What to produce
Read through the data and report every line in which the word "wide" occurs.
# # #
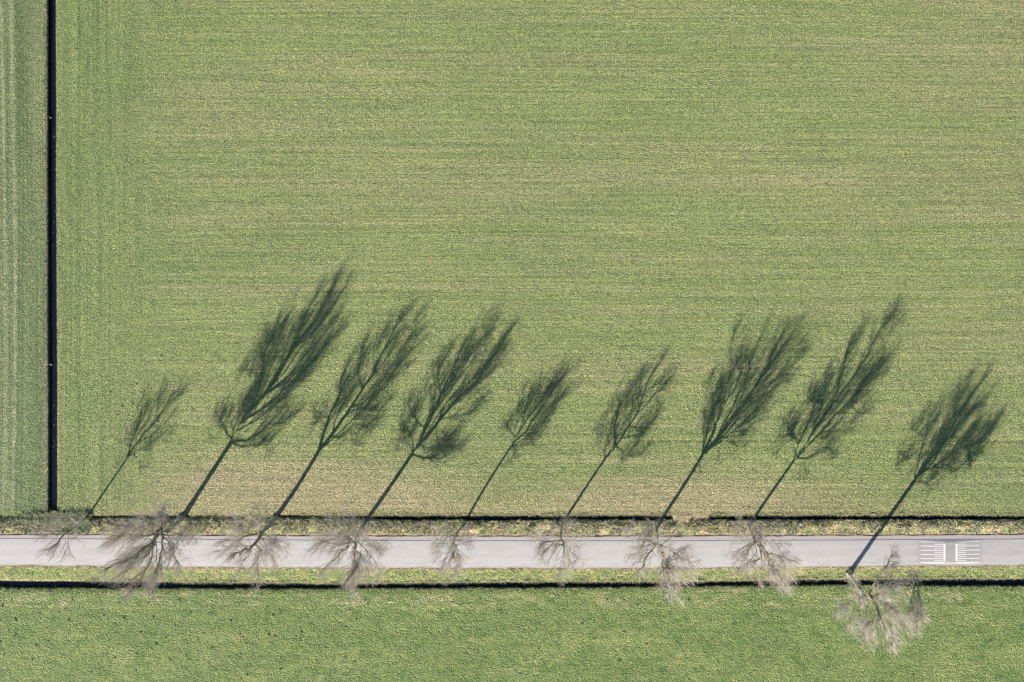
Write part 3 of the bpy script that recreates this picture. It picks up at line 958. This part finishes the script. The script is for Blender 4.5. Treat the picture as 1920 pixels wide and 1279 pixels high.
TWR = 1.1
TREES = [
    ('bare_tree', 'slender sparse bare tree at the foot of the left ditch, leftmost of the row', (162, 971), 0.13, (237, 861), 0.0, (160, 700), 4.567, [
        ([(350, 735), (385, 640), (420, 530), (460, 430), (480, 300), (490, 200)], -0.3),
        ([(365, 715), (430, 620), (520, 490), (610, 400), (700, 250), (790, 130), (800, 80)], -0.5),
        ([(430, 630), (490, 570), (560, 535), (640, 470), (710, 400)], 0.5),
        ([(360, 715), (450, 665), (530, 620), (620, 565), (690, 560)], -0.8),
        ([(550, 450), (610, 330), (640, 220), (640, 150)], 0.2),
        ([(560, 440), (650, 340), (760, 230), (860, 140)], -0.1),
        ([(380, 640), (370, 560), (400, 450)], 0.4),
    ], 3.6, 11, 0.8, 0.8),
    ('bare_tree', 'tallest and broadest bare tree, its dense fan of limbs reaching the lower ditch', (342, 971), 0.33, (434, 828), 0.0, (380, 500), 3.553, [
        ([(190, 1160), (210, 1080), (260, 960), (290, 880)], -0.75),
        ([(215, 1130), (270, 1010), (300, 930), (320, 840)], 0.5),
        ([(300, 1030), (340, 900), (385, 770), (400, 640), (440, 510), (500, 380), (570, 260)], -0.45),
        ([(385, 770), (430, 620), (480, 520), (530, 430), (600, 330)], 0.5),
        ([(330, 980), (410, 850), (500, 700), (590, 550), (650, 410), (720, 250), (800, 120)], -0.75),
        ([(390, 900), (480, 760), (560, 620), (640, 490), (740, 370), (830, 200), (890, 60)], -0.2),
        ([(400, 890), (530, 720), (640, 560), (760, 420), (860, 280), (960, 120)], 0.35),
        ([(420, 870), (560, 740), (660, 620), (780, 480), (900, 300)], -0.95),
        ([(300, 1040), (400, 940), (520, 840), (650, 710), (760, 590), (880, 470)], -0.6),
        ([(270, 1090), (350, 1030), (450, 940), (560, 850), (660, 770)], 0.75),
        ([(230, 1165), (290, 1155), (370, 1110), (440, 1060), (530, 1040), (640, 950)], -0.4),
        ([(200, 1150), (150, 1100), (120, 1020), (150, 930)], 0.2),
        ([(380, 740), (330, 700), (270, 690), (250, 740)], -0.9),
        ([(190, 1180), (260, 1200), (340, 1190), (420, 1200)], 0.6),
        ([(430, 600), (390, 560), (370, 480)], 0.1),
    ], 6.0, 12, 1.05, 1.1),
    ('bare_tree', 'bare tree with one strong leader and a pale forked foot, third of the row', (516, 971), 0.29, (597, 846), 0.0, (560, 550), 3.996, [
        ([(150, 1190), (230, 1080), (340, 930), (420, 810), (480, 710), (550, 610), (590, 510), (660, 380), (720, 270), (780, 180), (830, 100)], -0.3),
        ([(150, 1170), (185, 1050), (230, 920), (300, 780), (310, 660), (340, 560)], -0.7),
        ([(240, 1060), (270, 960), (320, 850), (370, 740), (430, 600)], 0.6),
        ([(560, 600), (640, 520), (730, 370), (820, 270), (920, 140)], -0.6),
        ([(480, 700), (560, 620), (640, 550), (740, 470), (830, 350), (910, 310)], 0.5),
        ([(400, 870), (470, 830), (560, 750), (640, 670), (740, 600), (830, 520)], -0.8),
        ([(235, 1110), (310, 1070), (380, 1030), (430, 985), (500, 1000), (570, 980)], -0.5),
        ([(350, 930), (430, 870), (500, 860), (600, 880), (640, 800)], 0.7),
        ([(480, 720), (450, 600), (470, 470), (500, 350)], -0.95),
        ([(250, 920), (180, 930), (120, 980)], 0.5),
        ([(560, 590), (570, 450), (620, 330), (670, 200)], 0.3),
        ([(380, 1030), (400, 1090), (430, 1150)], -0.2),
    ], 5.4, 13, 1.0, 1.0),
    ('bare_tree', 'bare tree with drooping low boughs and a round open fan, fourth of the row', (684, 979), 0.28, (772, 852), 0.0, (720, 570), 3.874, [
        ([(205, 1080), (260, 1000), (290, 900), (350, 760), (370, 600), (360, 500), (350, 450)], -0.5),
        ([(270, 980), (330, 850), (400, 680), (440, 600), (500, 470), (560, 340), (640, 200)], 0.4),
        ([(400, 650), (390, 540), (395, 430), (440, 350)], -0.85),
        ([(350, 820), (450, 670), (540, 540), (620, 390), (700, 260), (800, 100)], -0.25),
        ([(240, 1040), (320, 950), (400, 850), (480, 750), (570, 650), (660, 580), (740, 450), (830, 320), (940, 140)], -0.6),
        ([(380, 870), (450, 720), (560, 620), (700, 480), (790, 350), (850, 250)], 0.2),
        ([(480, 760), (590, 670), (680, 570), (780, 500), (870, 410)], -0.95),
        ([(420, 840), (500, 820), (590, 800), (660, 760), (740, 700)], -0.7),
        ([(205, 1085), (270, 1115), (330, 1120), (420, 1120), (490, 1080), (560, 1050)], -0.6),
        ([(250, 1040), (330, 1050), (420, 1045), (490, 1040)], 0.3),
        ([(390, 900), (380, 970), (420, 1020), (490, 1040)], 0.7),
        ([(210, 1080), (190, 1030), (160, 1010), (140, 940)], -0.7),
        ([(285, 890), (240, 850), (200, 790), (170, 700)], 0.45),
        ([(215, 1070), (200, 960), (150, 880), (120, 830)], -0.4),
        ([(360, 560), (320, 640), (290, 600)], -0.2),
    ], 5.8, 14, 0.95, 1.0),
    ('bare_tree', 'small narrow bare tree with a short straight stem, fifth of the row', (868, 986), 0.16, (955, 842), 0.0, (900, 660), 6.395, [
        ([(350, 1170), (410, 1080), (450, 960), (520, 800), (540, 680), (580, 560), (600, 430)], -0.4),
        ([(360, 1180), (450, 1050), (560, 950), (620, 830), (700, 720), (780, 600), (860, 470), (960, 330), (1100, 210)], -0.2),
        ([(450, 1000), (520, 880), (600, 760), (680, 650), (760, 520), (850, 370), (960, 200)], 0.3),
        ([(470, 1050), (560, 960), (650, 900), (740, 850), (800, 760), (860, 680), (960, 570)], -0.7),
        ([(490, 1040), (590, 990), (680, 960), (720, 920)], 0.5),
        ([(430, 1040), (370, 960), (320, 880), (300, 830)], -0.5),
        ([(520, 850), (490, 720), (500, 640)], 0.6),
        ([(380, 1140), (450, 1140), (520, 1120), (600, 1080)], -0.4),
        ([(600, 780), (700, 640), (760, 560), (880, 420)], -0.9),
    ], 3.9, 15, 1.15, 1.1),
    ('bare_tree', 'bare tree with crooked side boughs and a thin leader, sixth of the row', (1055, 981), 0.18, (1136, 858), 0.0, (1090, 650), 5.115, [
        ([(235, 1065), (330, 950), (460, 760), (530, 640), (570, 540), (610, 430), (640, 330), (700, 230), (770, 130)], -0.15),
        ([(235, 1060), (225, 1010), (245, 900), (250, 840)], -0.8),
        ([(330, 930), (325, 850), (340, 680), (380, 540), (430, 480), (490, 420)], -0.7),
        ([(330, 720), (250, 730), (160, 750)], -0.5),
        ([(460, 750), (470, 650), (490, 580), (480, 480)], 0.8),
        ([(540, 630), (620, 560), (680, 490), (760, 420), (830, 400)], -0.7),
        ([(460, 770), (540, 770), (640, 780), (690, 700), (740, 580)], -0.4),
        ([(390, 880), (470, 860), (560, 850)], 0.7),
        ([(340, 970), (390, 1000), (385, 1050), (400, 1090), (470, 1050), (590, 1050)], -0.5),
        ([(380, 560), (330, 450), (300, 520)], -0.2),
        ([(620, 400), (720, 370), (800, 300)], 0.6),
        ([(590, 480), (560, 380), (600, 270), (640, 200)], -0.9),
    ], 4.9, 16, 0.9, 0.95),
    ('bare_tree', 'wide bare tree forking low into many spread limbs beside the filled ditch gap', (1230, 988), 0.25, (1316, 855), 0.0, (1270, 570), 4.127, [
        ([(180, 1160), (200, 1040), (215, 900), (230, 760)], -0.6),
        ([(185, 1165), (240, 980), (280, 830), (330, 680), (400, 560)], 0.35),
        ([(190, 1170), (240, 1060), (320, 880), (390, 730), (450, 640), (500, 500), (560, 420)], -0.85),
        ([(200, 1160), (300, 1040), (360, 920), (430, 790), (480, 680), (540, 560), (570, 430), (620, 300), (680, 180)], 0.2),
        ([(210, 1180), (320, 1030), (430, 890), (540, 740), (630, 600), (700, 500), (730, 380), (800, 260), (860, 180)], -0.35),
        ([(230, 1170), (370, 1010), (460, 890), (560, 780), (640, 720), (740, 650), (850, 580)], -0.9),
        ([(320, 1020), (420, 870), (520, 760), (600, 640), (700, 490), (800, 350), (900, 220), (1000, 70)], -0.6),
        ([(330, 1060), (430, 1020), (520, 980), (590, 920), (670, 880)], -0.5),
        ([(440, 940), (520, 920), (600, 880)], 0.8),
        ([(280, 820), (270, 680), (230, 580)], -0.3),
        ([(640, 590), (760, 460), (860, 370), (980, 360)], 0.1),
        ([(560, 740), (700, 620), (830, 560), (930, 440)], 0.6),
        ([(370, 1040), (430, 1080), (500, 1110)], 0.5),
        ([(540, 560), (470, 480), (440, 390)], -0.95),
    ], 6.0, 17, 0.85, 0.95),
    ('bare_tree', 'bare tree with a leaning stem and straight limbs, right of the ditch gap', (1404, 986), 0.20, (1488, 864), 0.0, (1460, 570), 4.125, [
        ([(115, 1200), (150, 1080), (220, 950), (270, 830), (260, 720)], -0.6),
        ([(130, 1190), (230, 1050), (290, 900), (340, 780), (360, 640), (360, 530)], 0.5),
        ([(240, 1040), (330, 880), (420, 760), (470, 620), (510, 440), (560, 290), (640, 170)], -0.8),
        ([(250, 1030), (360, 860), (470, 710), (580, 560), (660, 440), (720, 320), (780, 210), (870, 100)], -0.2),
        ([(140, 1200), (260, 1060), (380, 930), (480, 820), (610, 700), (700, 570), (800, 460), (870, 390)], -0.55),
        ([(300, 1000), (420, 880), (540, 770), (640, 640), (750, 560), (830, 510)], 0.6),
        ([(140, 1220), (210, 1190), (290, 1150), (370, 1115), (450, 1130)], -0.7),
        ([(300, 1000), (390, 980), (480, 980), (570, 960)], 0.3),
        ([(640, 430), (760, 330), (860, 220), (890, 60)], 0.3),
        ([(340, 780), (270, 720), (220, 690)], -0.9),
        ([(150, 1080), (100, 1020), (0, 1025)], 0.3),
        ([(170, 1060), (90, 960), (50, 880)], 0.8),
        ([(540, 770), (600, 830), (660, 860)], -0.3),
    ], 5.4, 18, 1.0, 1.05),
    ('bare_tree', 'bare tree standing alone on the lower side of the road near the speed hump', (1592, 1075), 0.30, (1714, 903), 0.3, (1650, 690), 5.117, [
        ([(330, 1070), (360, 920), (400, 780), (440, 650), (510, 500), (570, 410), (600, 330)], -0.3),
        ([(410, 760), (320, 820), (220, 890), (140, 960)], -0.5),
        ([(350, 1070), (430, 900), (520, 760), (570, 640), (600, 540)], 1.2),
        ([(380, 1040), (480, 880), (590, 740), (680, 580), (770, 440), (850, 310), (920, 200), (1010, 80)], -0.6),
        ([(400, 1040), (500, 920), (600, 740), (700, 640), (760, 520), (860, 430), (950, 340), (1000, 290)], 0.1),
        ([(420, 1030), (510, 950), (620, 870), (720, 790), (820, 750)], 1.25),
        ([(510, 960), (640, 965), (720, 1000)], -0.3),
        ([(680, 700), (800, 670), (890, 640), (890, 560)], -0.8),
        ([(800, 750), (865, 820), (850, 940)], 0.2),
        ([(440, 640), (350, 600), (390, 480)], 0.4),
        ([(690, 520), (720, 350), (750, 200)], -0.95),
        ([(350, 1090), (440, 1110), (500, 1160)], 0.6),
        ([(820, 750), (930, 720), (1010, 640), (1100, 540)], -0.1),
        ([(770, 440), (880, 400), (940, 380)], -0.4),
    ], 6.6, 19, 1.0, 1.05),
]
for t in TREES:
    build_tree(*t)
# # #
Exercise solution
Write part 3 of the bpy script that recreates this picture. It picks up at line 958. This part finishes the script. The script is for Blender 4.5. Treat the picture as 1920 pixels wide and 1279 pixels high.
    ('bare_tree', 'wide bare tree forking low into many spread limbs beside the filled ditch gap', (1230, 988), 0.25, (1316, 855), 0.0, (1270, 570), 4.127, [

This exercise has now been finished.